>> Begin Material for this task
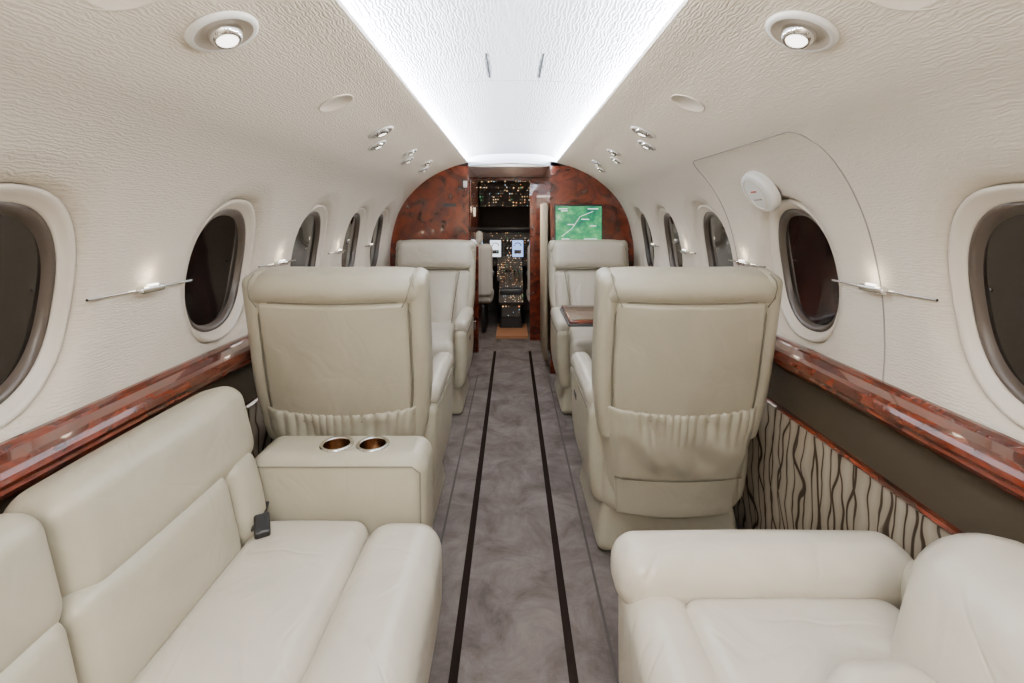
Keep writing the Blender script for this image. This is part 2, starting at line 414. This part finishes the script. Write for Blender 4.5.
# ---------------------------------------------------------------- exec chair
def rrect(w,h,r):
    pts=[]
    for cx,cc,a0 in ((w/2-r,h/2-r,0),(-w/2+r,h/2-r,90),(-w/2+r,-h/2+r,180),(w/2-r,-h/2+r,270)):
        for i in range(7):
            a=math.radians(a0+15*i); pts.append((cx+r*math.cos(a),cc+r*math.sin(a)))
    P=[]
    for i in range(len(pts)):
        p,q=pts[i],pts[(i+1)%len(pts)]; n=max(1,int(math.hypot(q[0]-p[0],q[1]-p[1])/.03))
        for k in range(n): P.append((p[0]+(q[0]-p[0])*k/n,p[1]+(q[1]-p[1])*k/n))
    return P
def chair(x,y,rz):
    e=empty('cabin_armchair',(x,y,0),rz)
    cushion('base',(.50,.50,.18),(0,.01,.09),.035,LEA,e,fn=lambda x,y,z:(x*(1+.06*(-z/.09)),y*(1+.04*(-z/.09)),z))
    cushion('lower_body',(.49,.56,.22),(0,.0,.27),.05,LEA,e)
    for s in (-1,1):
        cushion('side_panel',(.075,.56,.36),(s*.250,.03,.345),.035,LEA,e,crown=(.008,0,0),fn=lambda x,y,z:(x-s*.02*(-z/.18 if z<0 else 0)**2,y*(1-.06*(-z/.18) if z<0 else 1),z))
        cushion('arm_pad',(.088,.50,.075),(s*.250,.05,.545),.034,LEA2,e,crown=(0,0,.006))
        tube('arm_seam',[(s*.292,-.2,.508),(s*.292,.29,.508)],.0025,SEAM,e)
    cushion('seat_cushion',(.425,.50,.13),(0,.06,.405),.045,LEA2,e,crown=(0,.0,.022))
    cushion('seat_front_roll',(.43,.11,.17),(0,.305,.385),.05,LEA2,e,crown=(0,.012,.008))
    cushion('leg_rest',(.42,.05,.20),(0,.31,.22),.022,LEA,e,crown=(0,.01,0))
    B=T((0,-.25,.17))@R(13.3,'X')
    Hh=.88
    wf=lambda t:.80+.20*sm(min(1,t/.62))
    def tap(z0,cf=.035):
        def f(x,y,z):
            t=(z+z0)/Hh; w=wf(t)
            if t>.90: w*=1-.05*((t-.90)/.10)**2
            dz=.018*(abs(x)/.29)**5 if t>.88 else 0
            return (x*w,y+cf*(x/.3)**2,z-dz)
        return f
    cushion('back_shell',(.565,.10,.80),(0,.008,.40),.045,LEA,e,B,fn=tap(.40),m=14)
    for s in (-1,1):
        cushion('frame_roll',(.064,.125,.60),(s*.259,.010,.585),.031,LEA,e,B,fn=(lambda s:(lambda x,y,z:((x+s*.259)*wf((z+.585)/Hh)-s*.259,y+.022,z-(.010 if z>.25 else 0))))(s),m=10)
    cushion('head_roll',(.586,.150,.096),(0,.014,Hh-.048),.046,LEA,e,B,crown=(.0,.005,.004),fn=tap(Hh-.048),m=14)
    def rp(z0):
        def f(x,y,z):
            t=(z+z0)/Hh; w=wf(t); return (x*w,y+.035*(x/.3)**2,z)
        return f
    PC=.565
    cushion('rear_panel',(.470,.03,.455),(0,-.046,PC),.013,LEA,e,B,crown=(0,.010,0),fn=rp(PC),m=14)
    f=rp(PC)
    P=[Vector(f(px,-.049,pz))+Vector((0,0,PC)) for px,pz in rrect(.480,.462,.06)]
    tube('panel_piping',P,.0034,SEAM,e,B,closed=True)
    V=[];F=[];nx,nz=120,28
    top=.268
    for i in range(nx+1):
        u=i/nx*2-1
        for j in range(nz+1):
            v=j/nz
            z=.160+top*v - .012*(1-u*u)*v
            edge=sm(min(1,(1-abs(u))*8))
            g=.0042*math.sin(u*52+3*math.sin(u*5+1))*sm((v-.45)/.45)
            fold=.0065*math.sin(u*10+2.2*v+1.6*math.sin(u*3+v*2))*math.sin(math.pi*v)
            fold+=.006*math.sin(u*4*(1+v)+v*9)*math.sin(math.pi*v)
            bul=(.015*math.sin(math.pi*min(1,v*.9))+.009)
            if v>.86: bul+=.003*math.sin((v-.86)/.14*math.pi)
            t=z/Hh; w=wf(t); xx=u*.256*w
            V.append((xx,-.048+.035*(xx/.3)**2-(bul+g+fold)*edge,z+.0012*math.sin(u*52)*(v>.93)))
    for i in range(nx):
        for j in range(nz): a=i*(nz+1)+j; F.append([a,a+1,a+nz+2,a+nz+1])
    o=mkobj('pocket',V,F,LEA,e,B); o.modifiers.new('s','SOLIDIFY').thickness=.005
    tube('pocket_elastic_seam',[(u*.25*wf(.45),-.0665+.035*(u*.24/.3)**2+.012*abs(u)**6-.002*math.sin(u*52+3*math.sin(u*5+1)),.160+top*.90-.011*(1-u*u)) for u in [i/50-1 for i in range(101)]],.0024,SEAM,e,B)
    cushion('rear_lower_panel',(.51,.03,.155),(0,-.044,.082),.012,LEA,e,B,fn=rp(.082),m=10)
    tube('pocket_hem',[(u*.256*.845,-.060+.035*(u*.22/.3)**2,.160) for u in [i/12-1 for i in range(25)]],.0028,SEAM,e,B)
    for s in (-1,1):
        tube('roll_seam',[(s*.224,-.060,.790),(s*.240,-.063,.82),(s*.248,-.054,.85),(s*.252,-.036,Hh-.014),(s*.252,.0,Hh-.004)],.0025,SEAM,e,B)
    ctr=lambda x,y,z:(x*(.80+.28*((z+.26)/.52)),y,z)
    cushion('back_cushion',(.32,.07,.50),(0,.070,.40),.03,LEA2,e,B,crown=(0,.018,0),fn=ctr,m=10)
    for s in (-1,1):
        cushion('side_bolster',(.12,.09,.50),(s*.206,.073,.40),.042,LEA2,e,B,crown=(0,.01,0),fn=lambda x,y,z:(x-s*.022*(1-(z+.25)/.5),y,z))
    cushion('headrest',(.54,.095,.20),(0,.078,.760),.045,LEA2,e,B,crown=(0,.016,0),m=10)
    cushion('lumbar',(.30,.05,.12),(0,.100,.23),.024,LEA2,e,B,crown=(0,.01,0))
    tube('headrest_seam',[(-.25,.125,.66),(0,.145,.665),(.25,.125,.66)],.0035,SEAM,e,B)
    for s in (-1,1): tube('back_seam',[(s*.13,.120,.20),(s*.15,.126,.40),(s*.185,.122,.64)],.0028,SEAM,e,B)
    cushion('arm_control',(.008,.07,.025),(-.291,.12,.44),.003,BLK,e)
    return e
chair(-.563,2.03,0); chair(.565,2.03,0)
chair(-.56,3.30,math.pi); chair(.56,3.30,math.pi)

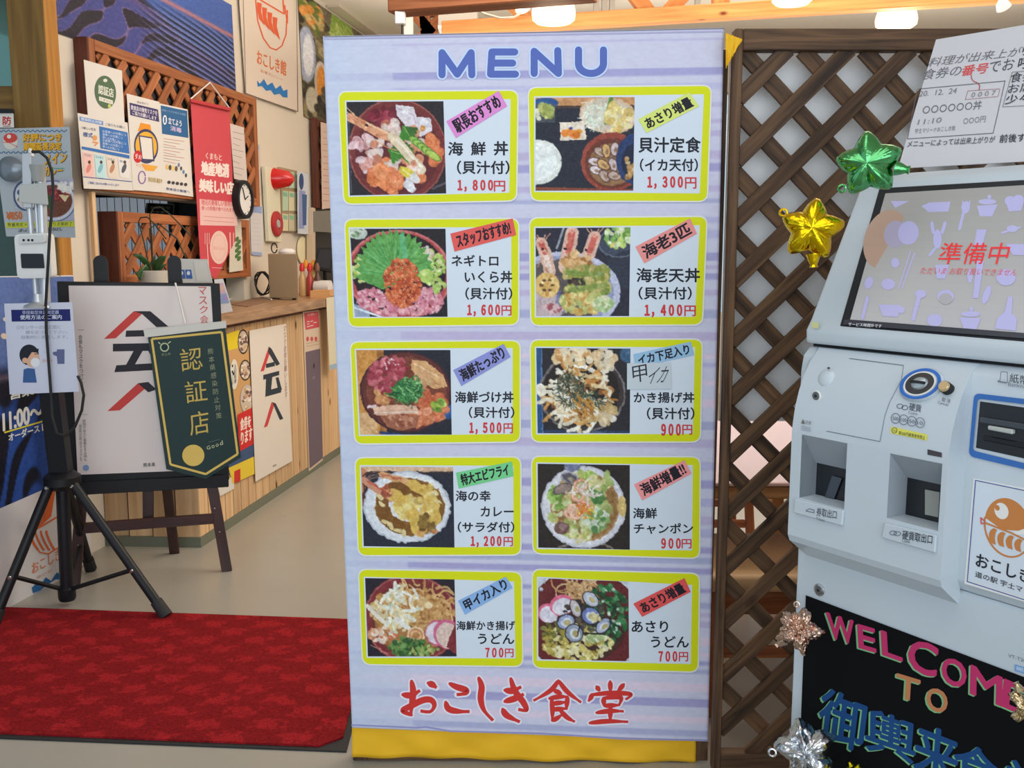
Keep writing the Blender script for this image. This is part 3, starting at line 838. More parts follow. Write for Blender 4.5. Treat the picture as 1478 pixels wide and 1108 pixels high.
FW = str.maketrans('0123456789,', '０１２３４５６７８９，')
INKC, REDC = (28, 30, 42), (206, 58, 62)
def rquad(q, r=9):
    """rounded outline of a quad given as tl, tr, br, bl"""
    out = []
    for i in range(4):
        p, a, c = q[i], q[i-1], q[(i+1) % 4]
        da = math.dist(p, a); dc = math.dist(p, c)
        pa, pc = lerp(p, a, r/da), lerp(p, c, r/dc)
        for k in range(6):
            t_ = k / 5
            out.append(tuple((1-t_)**2*pa[j] + 2*t_*(1-t_)*p[j] + t_*t_*pc[j] for j in (0, 1)))
    return out

# the dishes, each painted as its printed photograph
def base(w=140, h=134, bg=(38, 34, 40), seed=1): return Raster(w, h, bg, seed)
GRN = [(70, 120, 50), (96, 150, 70), (50, 96, 44), (130, 170, 90)]
def food1():
    R = base(140, 134, (36, 30, 36), 1)
    R.line([(2, 20), (2, 130)], 3, (70, 66, 76)); R.line([(120, 126), (138, 118)], 3, (80, 76, 86))
    R.ell(71, 70, 70, 74, (116, 44, 44)); R.ell(71, 72, 60, 64, (96, 34, 38)); R.ring(71, 70, 69, 73, 2, (150, 80, 72))
    R.blobs(14, 52, 24, 20, 13, (5, 10), [(134, 34, 56), (160, 56, 72), (110, 26, 44)])
    R.poly([(70, 4), (96, 8), (100, 22), (120, 24), (122, 42), (104, 52), (88, 42), (72, 20)], (220, 212, 220))
    R.line([(72, 8), (96, 20), (98, 44)], 1.5, (196, 176, 196)); R.ell(108, 38, 4, 5, (214, 150, 80))
    R.ell(84, 14, 6, 4, (236, 232, 236)); R.ell(110, 30, 7, 5, (232, 228, 236))
    R.blobs(12, 20, 58, 16, 10, (5, 9), [(226, 190, 196), (236, 216, 222), (214, 160, 160)])
    R.blobs(12, 30, 82, 16, 14, (6, 10), [(232, 206, 212), (222, 160, 150), (240, 224, 228)])
    for (x, y, rx, ry, ro) in [(52, 96, 17, 10, 100), (40, 112, 12, 8, 140), (70, 112, 15, 9, 85), (60, 124, 14, 8, 60), (122, 62, 18, 9, 70), (128, 78, 12, 8, 90), (100, 108, 12, 9, 30)]:
        R.ell(x, y, rx, ry, (222, 124, 74), ro)
        for k in range(-2, 3):
            a = math.radians(ro); R.line([(x + k*rx*.35*math.cos(a) - ry*.7*math.sin(a), y + k*rx*.35*math.sin(a) + ry*.7*math.cos(a)), (x + k*rx*.35*math.cos(a) + ry*.7*math.sin(a), y + k*rx*.35*math.sin(a) - ry*.7*math.cos(a))], .9, (238, 170, 130), .8)
    R.blobs(40, 70, 66, 40, 36, (5, 10), [(226, 206, 196), (222, 150, 110), (236, 222, 214), (200, 120, 90)], a=.85)
    R.blobs(20, 50, 108, 22, 12, (6, 11), [(226, 130, 76), (214, 112, 66), (234, 150, 100)]); R.blobs(14, 122, 72, 10, 18, (6, 10), [(222, 128, 78), (214, 112, 66)])
    for cx, cy, ro in ((82, 38, 60), (60, 70, 20), (76, 76, -10)):
        for k in range(-3, 4):
            a = math.radians(ro + k * 18); R.line([(cx, cy), (cx + 17*math.cos(a), cy + 17*math.sin(a))], 5, (58, 116 + k*6, 42))
        R.line([(cx, cy), (cx + 17*math.cos(math.radians(ro)), cy + 17*math.sin(math.radians(ro)))], 1, (150, 190, 100))
    R.line([(4, 22), (26, 34), (46, 46), (64, 52)], 12, (222, 156, 116)); R.line([(4, 22), (30, 34)], 5, (206, 120, 84))
    R.line([(28, 30), (60, 46)], 3, (240, 196, 156)); R.ell(28, 33, 2, 2, (30, 20, 20))
    for d in (-6, 0, 5): R.line([(24, 34), (10, 24 + d), (0, 14 + d)], 1, (232, 180, 140))
    R.line([(24, 44), (26, 66), (30, 94)], 1, (190, 130, 120)); R.line([(38, 54), (56, 66), (70, 70)], 1.2, (224, 150, 110))
    R.line([(64, 50), (78, 66), (92, 84), (104, 98)], 14, (228, 208, 178)); R.line([(70, 54), (90, 78), (106, 96)], 3, (246, 236, 216))
    R.blobs(14, 96, 92, 12, 12, (3, 6), [(236, 200, 180), (222, 150, 120), (246, 230, 220)])
    for k in range(5): R.ell(98 + k*6, 58 + k*5, 12, 5, (150 + k*6, 196, 84), 35); R.ring(98 + k*6, 58 + k*5, 12, 5, 1, (80, 130, 50), 35)
    R.ell(86, 104, 16, 7, (224, 206, 70), 35); R.line([(78, 98), (96, 112)], 2, (244, 236, 150))
    R.blobs(10, 92, 118, 10, 9, (4, 7), [(238, 238, 240), (222, 220, 226)])
    return R.photo()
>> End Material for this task
## Exercise description
Filter the listing above by the word "Write"; copy each line that passes.

## Problem solution
Keep writing the Blender script for this image. This is part 2, starting at line 414. This part finishes the script. Write for Blender 4.5.
Keep writing the Blender script for this image. This is part 3, starting at line 838. More parts follow. Write for Blender 4.5. Treat the picture as 1478 pixels wide and 1108 pixels high.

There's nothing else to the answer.